6 Types of User Behavior to Track on Your Website & the Tools to Do It

My Post - 2020-01-20T170351.928.pngWe work hard in our roles whether in SEO, paid search, or other aspects of digital and broader marketing trying to get people to our websites.

Websites are focal points for our messaging and getting our audiences to take key actions that we can monetize.

While large brands and marketing firms often have roles and teams that are responsible for the performance of websites, once a visitor enters them through to the final goal or conversion, that’s not the reality for most of us.

Most of us have to rely on our own tools and abilities to monitor user behavior on our sites with the goal of finding ways to improve moving users through the funnel to ultimately get to our conversion goals.

Or, worse yet, we’re leaving that up to chance as we’re already overloaded working on driving organic and paid traffic to our sites to keep the top of the funnel full.

Regardless of where we find ourselves, there are distinct categories of user behavior and we can dig into and specific tools to make our lives easier working to evaluate and improve each of them.

1. User Experience

User experience (UX) is probably the broadest category of user behavior and it could be argued that all user behavior is impacted by it.

It can be difficult to track and measure and often requires collaboration between designers, developers, and marketers if you or your team don’t have a specific role for it.

Behavior to Track

  • In-page clicks & mouse movement
  • Scroll depth
  • User navigation patterns
  • Live visitors
  • Recordings
  • Site speed

How to Get the Data

There are great tools on the market that give us the depth and quality of information that Google Analytics lacks.

We can watch individual visitors live as they navigate through our sites or recordings of their sessions with tools like Lucky Orange, Crazy Egg, and Hotjar.

We also have the ability to review aggregated data and visualizations of how deep visitors scroll, where their mouse pointer goes on the screen, how much time they spend on pages, and much more.

There’s a lot to be gained in these third-party tools beyond what GA can provide and it is important to look at both together to get a complete picture of user experience.

What to Do with the Data

With in-page user experience data you can make decisions that will:

  • Help retain visitors on pages.
  • Ensure they see the content you want them to.
  • Learn how to improve navigation flow to nudge them along to the next page or call to action.

Understanding how users actually use the site versus how you planned or wanted them to is a critical aspect to know and interpret from the data you can collect in user experience tools.

2. Content Performance

Content is fuel for marketing.

It is the foundation and reason why someone comes to our sites.

It’s also what they engage with, whether they spend hours and dozens of visits to our site or if they are coming to a single landing page and converting.

Behavior to Track

  • Popularity
  • Sharing
  • Engagement
  • Bounces & Exits

How to Get the Data

Google Analytics is a great direct source of content performance data.

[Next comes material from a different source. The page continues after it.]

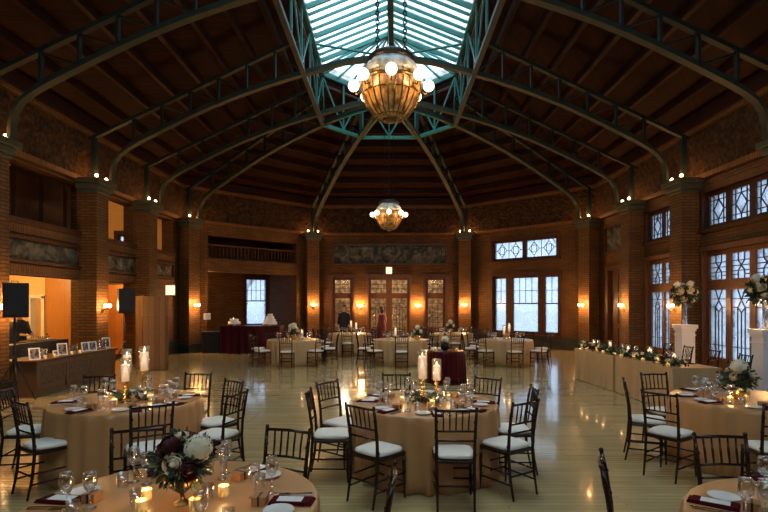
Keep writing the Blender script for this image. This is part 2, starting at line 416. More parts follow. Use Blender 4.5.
def leading(mb, x0, x1, z0, z1, pat, y=.0):
    w = .011
    def bar(a, b, ww=w):
        a = Vector((a[0], 0, a[1])); b = Vector((b[0], 0, b[1]))
        a.y = b.y = y; mb.beam([a, b], (0,1,0), .02, ww*2)
    cx, cz = (x0+x1)/2, (z0+z1)/2; W_, H_ = x1-x0, z1-z0
    ix, iz = W_*.2, H_*.16
    if pat == 'diamond':
        bar((x0+ix, z0), (x0+ix, z1)); bar((x1-ix, z0), (x1-ix, z1))
        bar((x0, z0+iz), (x1, z0+iz)); bar((x0, z1-iz), (x1, z1-iz))
        bar((cx, z0+iz), (x0+ix, cz)); bar((cx, z0+iz), (x1-ix, cz)); bar((cx, z1-iz), (x0+ix, cz)); bar((cx, z1-iz), (x1-ix, cz))
        bar((cx, z0), (cx, z0+iz)); bar((cx, z1), (cx, z1-iz)); bar((x0, cz), (x0+ix, cz)); bar((x1, cz), (x1-ix, cz))
    elif pat == 'cross':
        ix, iz = W_*.33, H_*.3
        bar((x0+ix, z0), (x0+ix, z0+iz)); bar((x1-ix, z0), (x1-ix, z0+iz)); bar((x0+ix, z1), (x0+ix, z1-iz)); bar((x1-ix, z1), (x1-ix, z1-iz))
        bar((x0, z0+iz), (x1, z0+iz)); bar((x0, z1-iz), (x1, z1-iz))
        bar((x0+ix, z0+iz), (cx, cz)); bar((x1-ix, z0+iz), (cx, cz)); bar((x0+ix, z1-iz), (cx, cz)); bar((x1-ix, z1-iz), (cx, cz))
        bar((x0, cz), (x1, cz)); bar((x0, z0+iz/2), (x0+ix, z0+iz/2)); bar((x1, z0+iz/2), (x1-ix, z0+iz/2))
    elif pat == 'leaf':
        a, b = x0+W_*.3, x1-W_*.3
        zt = z1-.42
        bar((a, z0), (a, zt)); bar((b, z0), (b, zt)); bar((cx, z0), (cx, zt-.12))
        bar((a, zt), (cx, zt+.16)); bar((b, zt), (cx, zt+.16)); bar((a, zt), (cx, zt-.12)); bar((b, zt), (cx, zt-.12))
        bar((cx, zt+.16), (a, z1)); bar((cx, zt+.16), (b, z1)); bar((x0, zt), (a, zt)); bar((b, zt), (x1, zt))
        bar((x0, zt+.2), (x1, zt+.2)); bar((x0, z0+.3), (x1, z0+.3))
    elif pat == 'sash':
        zm = z0+H_*.52
        mb.box(x0, x1, y-.02, y+.02, zm-.025, zm+.025)
        n = 2 if W_ < .7 else 3
        for k in range(1, n+1 if n == 3 else n): 
            xx = x0+W_*k/(n+1 if n == 3 else n); bar((xx, zm), (xx, z1))
        bar((x0, (zm+z1)/2), (x1, (zm+z1)/2))
    elif pat == 'grid':
        for k in (1, 2): bar((x0+W_*k/3, z0), (x0+W_*k/3, z1))
        n = max(2, round(H_/.22))
        for k in range(1, n): bar((x0, z0+H_*k/n), (x1, z0+H_*k/n))
    elif pat == 'medallion':
        n = 2
        for k in range(n):
            a = x0+W_*k/n; b = x0+W_*(k+1)/n; m = (a+b)/2; q = (b-a)
            if k: bar((a, z0), (a, z1))
            bar((m, z0+.06), (b-q*.15, cz)); bar((m, z0+.06), (a+q*.15, cz)); bar((m, z1-.06), (b-q*.15, cz)); bar((m, z1-.06), (a+q*.15, cz))
            r = q*.17
            bar((m-r, cz-r*1.3), (m+r, cz-r*1.3)); bar((m-r, cz+r*1.3), (m+r, cz+r*1.3)); bar((m-r, cz-r*1.3), (m-r, cz+r*1.3)); bar((m+r, cz-r*1.3), (m+r, cz+r*1.3))
            bar((a, cz), (a+q*.15, cz)); bar((b, cz), (b-q*.15, cz)); bar((m, z0), (m, z0+.06)); bar((m, z1), (m, z1-.06))
def window(W, panes, hole, base='window', depth=.10, off=.12, glass=None):
    """panes: (u0,u1,z0,z1,pattern); hole: the opening it fills"""
    WN[0] += 1
    root = empty('%s_%d' % (base, WN[0]), W.loc(), W.rz, kind='structure')
    u0, u1, z0, z1 = hole
    fr = MB()
    us = sorted({u0, u1, *[p[0] for p in panes], *[p[1] for p in panes]}); zs = sorted({z0, z1, *[p[2] for p in panes], *[p[3] for p in panes]})
    for j in range(len(zs)-1):
        for i in range(len(us)-1):
            uc, zc = (us[i]+us[i+1])/2, (zs[j]+zs[j+1])/2
            if any(p[0] < uc < p[1] and p[2] < zc < p[3] for p in panes): continue
            fr.box(us[i], us[i+1], off-depth/2, off+depth/2, zs[j], zs[j+1])
    # casing proud of the wall
    e = .09
    fr.box(u0-e, u0+.02, -.05, off, z0, z1+e); fr.box(u1-.02, u1+e, -.05, off, z0, z1+e); fr.box(u0-e, u1+e, -.06, off, z1, z1+e+.03)
    if z0 > .2: fr.box(u0-e-.03, u1+e+.03, -.09, off, z0-.08, z0)
    fr.build('window_frame' if base == 'window' else 'door_frame', M_FRAME if base == 'door' else M_DWOOD, root)
    for p in panes:
        g = MB().box(p[0], p[1], off-.006, off+.006, p[2], p[3]).build('window_pane', glass or M_PANE, root)
        ld = MB(); leading(ld, p[0], p[1], p[2], p[3], p[4], off-.015)
        if ld.v: ld.build('leading', M_LEAD, g)
    return root

# ---- floor and outside ground
f = MB().box(-XW-4.5, XW+.0, YB, YF+6, -.1, 0).build('floor', M_FLOOR); f['kind'] = 'structure'
g = MB().box(-90, 90, -60, 140, -.6, -.35).build('ground_outside', M_SNOW); g['kind'] = 'structure'

# ---- right wall with its window bays
def ru(Y): return YC4-Y
holes = []; wins = []
UZ = (3.80, 4.50); TZ = (2.44, 3.03); DZ = (.55, 2.19)
def bay(Ys, full):
    """Ys = list of (near,far) leaf spans in Y"""
    a = min(y[0] for y in Ys)-.12; b = max(y[1] for y in Ys)+.12
    h1 = (ru(b), ru(a), UZ[0]-.1, UZ[1]+.1); h2 = (ru(b), ru(a), .05, TZ[1]+.12)
    holes.append(h1); holes.append(h2)
    wins.append((h1, [(ru(y[1]), ru(y[0]), UZ[0], UZ[1], 'diamond') for y in Ys], 'window'))
    wins.append((h2, [(ru(y[1]), ru(y[0]), TZ[0], TZ[1], 'cross') for y in Ys]+[(ru(y[1]), ru(y[0]), DZ[0], DZ[1], 'leaf') for y in Ys], 'door'))
bay([(14.26, 14.82), (14.96, 15.56)], True)
bay([(10.52, 11.14), (11.32, 11.94), (12.12, 12.74)], True)
bay([(6.9, 7.5), (7.7, 8.3), (8.5, 9.1)], True)
bay([(3.6, 4.2), (4.4, 5.0), (5.2, 5.8)], True)
hr = holes[:]
hdoor = (ru(18.45), ru(17.15), 0, 3.05); hr.append(hdoor)
wall_mesh(WR, 'wall_right', hr)
for h, p, b in wins: window(WR, p, h, b)
WN[0] += 1
dr = empty('door_%d' % WN[0], WR.loc(), WR.rz, kind='structure')
m = MB(); u0, u1 = hdoor[0], hdoor[1]
m.box(u0-.1, u0+.08, -.06, .2, 0, 3.13); m.box(u1-.08, u1+.1, -.06, .2, 0, 3.13); m.box(u0-.1, u1+.1, -.07, .2, 3.03, 3.17)
m.build('door_frame', M_DWOOD, dr)
d = MB(); d.box(u0+.08, u1-.08, .10, .16, 0, 3.03)
for zz in ((.2, 1.0), (1.15, 2.1), (2.25, 2.9)): 
    for k in (0, 1):
        a = u0+.16+k*.53; d.box(a, a+.45, .075, .11, zz[0], zz[1])
d.build('door_leaf', M_DWOOD, dr)
# relief panel above that door
def mural(W, u0, u1, z0, z1, label):
    root = empty('relief_panel', W.loc(), W.rz, label=label, cat='wall relief')
    fr = MB(); e = .07
    fr.box(u0-e, u1+e, -.10, 0, z1, z1+e); fr.box(u0-e, u1+e, -.10, 0, z0-e, z0); fr.box(u0-e, u0, -.10, 0, z0, z1); fr.box(u1, u1+e, -.10, 0, z0, z1)
    fr.build('panel_frame', M_DWOOD, root)
    # bumpy cast surface
    nu, nz = 48, 10; vs = []; fs = []
    for j in range(nz+1):
        for i in range(nu+1):
            uu = u0+(u1-u0)*i/nu; zz = z0+(z1-z0)*j/nz
            dd = .035+.022*math.sin(uu*7.3+zz*5)*math.cos(zz*11+uu*3)+.012*math.sin(uu*19)*math.sin(zz*23)
            if i in (0, nu) or j in (0, nz): dd = .0
            vs.append((uu, -dd-.005, zz))
    for j in range(nz):
        for i in range(nu):
            a = j*(nu+1)+i; fs.append((a, a+1, a+nu+2, a+nu+1))
    MB().add(vs, fs).build('cast_relief', M_MURAL, root, smooth=True)
    return root
mural(WR, ru(18.5), ru(17.2), 3.72, 4.55, 'small dark green relief panel above the wooden side door on the right')

# ---- right rear facet with windows
def fw(px0, px1, W): return (W.u(px0), W.u(px1))
up = [(*fw(494.5, 521.5, WFR), 3.80, 4.48, 'medallion'), (*fw(525.8, 555.3, WFR), 3.80, 4.48, 'medallion')]
lo = [(*fw(494.8, 505, WFR), .68, 2.93, 'sash'), (*fw(512.5, 537, WFR), .68, 2.93, 'sash'), (*fw(544.6, 557, WFR), .68, 2.93, 'sash')]
hu = (up[0][0]-.12, up[1][1]+.12, 3.7, 4.58); hl = (lo[0][0]-.12, lo[2][1]+.12, .55, 3.06)
wall_mesh(WFR, 'wall_rear_right', [hu, hl]); window(WFR, up, hu); window(WFR, lo, hl)

# ---- far wall with foyer doors
c1 = (WF.u(335), WF.u(350)); c2 = (WF.u(371), WF.u(386)); c3 = (WF.u(392), WF.u(407)); c4_ = (WF.u(428), WF.u(443))
def fz(c, pats=('grid', 'grid')): return [(c[0], c[1], 2.33, 2.93, pats[0]), (c[0], c[1], .75, 2.08, pats[1])]
hf = [(c1[0]-.14, c1[1]+.14, .4, 3.06), (c2[0]-.14, c3[1]+.14, 0, 3.06), (c4_[0]-.14, c4_[1]+.14, .4, 3.06)]
wall_mesh(WF, 'wall_far', hf)
window(WF, fz(c1), hf[0], glass=M_GLASS); window(WF, [p for c in (c2, c3) for p in [(c[0], c[1], 2.33, 2.93, 'grid'), (c[0], c[1], .35, 2.08, 'leaf')]], hf[1], 'door', glass=M_GLASS)
window(WF, fz(c4_), hf[2], glass=M_GLASS)
mural(WF, WF.u(334), WF.u(446), 3.70, 4.52, 'long dark relief panel high on the far wall above the foyer doors')
# foyer beyond the doors
m = MB(); m.box(-3.4, 3.4, YF+3.2, YF+3.4, 0, 3.6); m.box(-3.6, -3.4, YF+.4, YF+3.4, 0, 3.6); m.box(3.4, 3.6, YF+.4, YF+3.4, 0, 3.6); m.box(-3.6, 3.6, YF+.4, YF+3.4, 3.6, 3.8)
o = m.build('wall_foyer', M_FOYER); o['kind'] = 'structure'
for x in (-2.2, .0, 2.2): light('foyer_lamp', (x, YF+1.8, 3.0), 55, (1, .78, .5), .15)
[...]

With it we can filter and track which pages are most popular, which search terms (if we have configured GA to see site search data) are being searched, frequency and repeat visits, and what content has the most bounces and exits.

By default, most of these metrics are tracked in GA and we simply have to drill down and filter our way to seeing each layer and meaningful data point.

What to Do with the Data

When we have data showing us what content is getting the most engagement within the site, how people are getting to the content, and what they are doing when they consume it and move to a next step, we can further shape and refine our content strategies.

This includes blog content and impacts the editorial calendar. It also can spell out changes for evergreen content about products or services.

Coupling the content data with the UX data noted previously, we can paint a picture of how we should format our content into sections, pages, sub-pages, and make it as consumable as possible.

3. Conversion Rate Optimization

Conversions are defined by us. They are what we want our site visitors to do.

Whether it is an ecommerce transaction, a lead form submission, or certain subsets of engagement goals, we are typically measuring performance toward a goal.

Optimizing the number of conversions per the number of visits is key to make sure the site is performing at as well as it could and should.

Additionally, the path leading immediately up to a conversion is important.

When we have prospects ready to inquire or buy, we need to get out of their way and make it easy to do. The steps directly leading to conversions have to be measured.

Behavior to Track

  • Funnel
  • Checkout process
  • Variable testing
  • Form testing

How to Get the Data

There are several great tools to help with CRO.

These range from Google Analytics to UX tools (e.g., Lucky Orange) to variable testing tools (e.g., Optimizely).

With these tools we can gain insight into how people go through our defined conversion funnels like checkout or form submission processes.

We can also perform variable testing and see how different forms, content, and pages perform.